Mortgagees struggle, car finance up: How Aussies are faring at the 2013 halfway point

by Mackenzie McCarty15 Jul 2013

The majority of Australians (82%) feel that they’re in a ‘steady’ financial situation, while 43.6% say they’re managing to put savings away, according to the June St.George-Melbourne Institute Household Financial Conditions Report.

In a surprising development, tenants saw the greatest improvement in their financial conditions, with a 12.9% increase since March. Despite lower mortgage rates, mortgagees experienced a decline of 10.8% in their financial conditions; however, fewer households held mortgage debt, with this category declining to 36.6% from 38.8% over the quarter. The majority of states also experienced increased outright home ownership, suggesting greater ability to pay off mortgages entirely.

Putting money aside for holidays came in as the number-one priority amongst those surveyed, a position which has been held in each index over the past year. Moving up the list this quarter was the motivation to save to purchase a new car and this was supported by a visible increase in households holding car finance debt, (from 13.6% to 16.2% since March) with consumers looking to take advantage of favourable loan rates and showing a confidence to spend their savings.

The index has lifted modestly since March, with a 1.1% improvement in conditions, mirroring the below-trend growth of the national economy. This status was echoed across key areas of the survey, although some felt the pinch of industry slowdowns.

St.George chief economist, Hans Kunnen, says employment conditions have been improving in the part-time and casual sectors, which favour the 18-24 year old age group.

“As a result, their conditions have jumped 13.9% since March. An improvement of 5.0% in conditions for women has also been achieved, likely due to mothers of young children making up a portion of the part-time workforce.”

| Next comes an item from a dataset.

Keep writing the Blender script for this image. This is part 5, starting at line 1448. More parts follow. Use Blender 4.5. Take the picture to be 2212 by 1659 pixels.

“Those who didn’t end the quarter on a positive note were the 25-44 year olds with a 5.1% decrease in their conditions; potentially this matches the decline seen in the paraprofessional and trade sectors of 10.2% since March. These results may be partly attributed to the slowdown in mining,” says Kunnen.

 “It is also positive to see the trend continuing in motivations to save, with holidays remaining number one on the list again this quarter. We also saw the motivation to purchase cars on the increase, showing that households are being assertive about setting their goals and working towards achieving them during what is currently a favourable economic climate.”

As a means to save, banks remain the most popular channel for 86.2% of respondents. Superannuation remained as the second most popular form of investment asset, moving from 77.9% to 80.0% since March.


Key Findings:

  • 82.0% of Australian households are in a stable financial position, with 43.6% managing to put savings away during the last quarter.
  • The financial conditions of the 18-24 age bracket increased 13.9% from March 2013 to June 2013. For 25-44 year olds they declined 5.1%.
  • Paraprofessionals/trades and sales/clerical occupations saw a 10.2% decline in their financial conditions from March 2013.
  • At a state level, Victoria experienced the greatest change in conditions, improving 10.1% over the quarter. SA had the largest decline, an 8.1% fall since March.
  • Conditions for females improved 5.0% from March; males experienced a decline of 2.7%.


  • by mac 15/07/2013 12:16:38 PM

    Mortgagees are struggling? I think she may mean Mortgagors or even borrowers?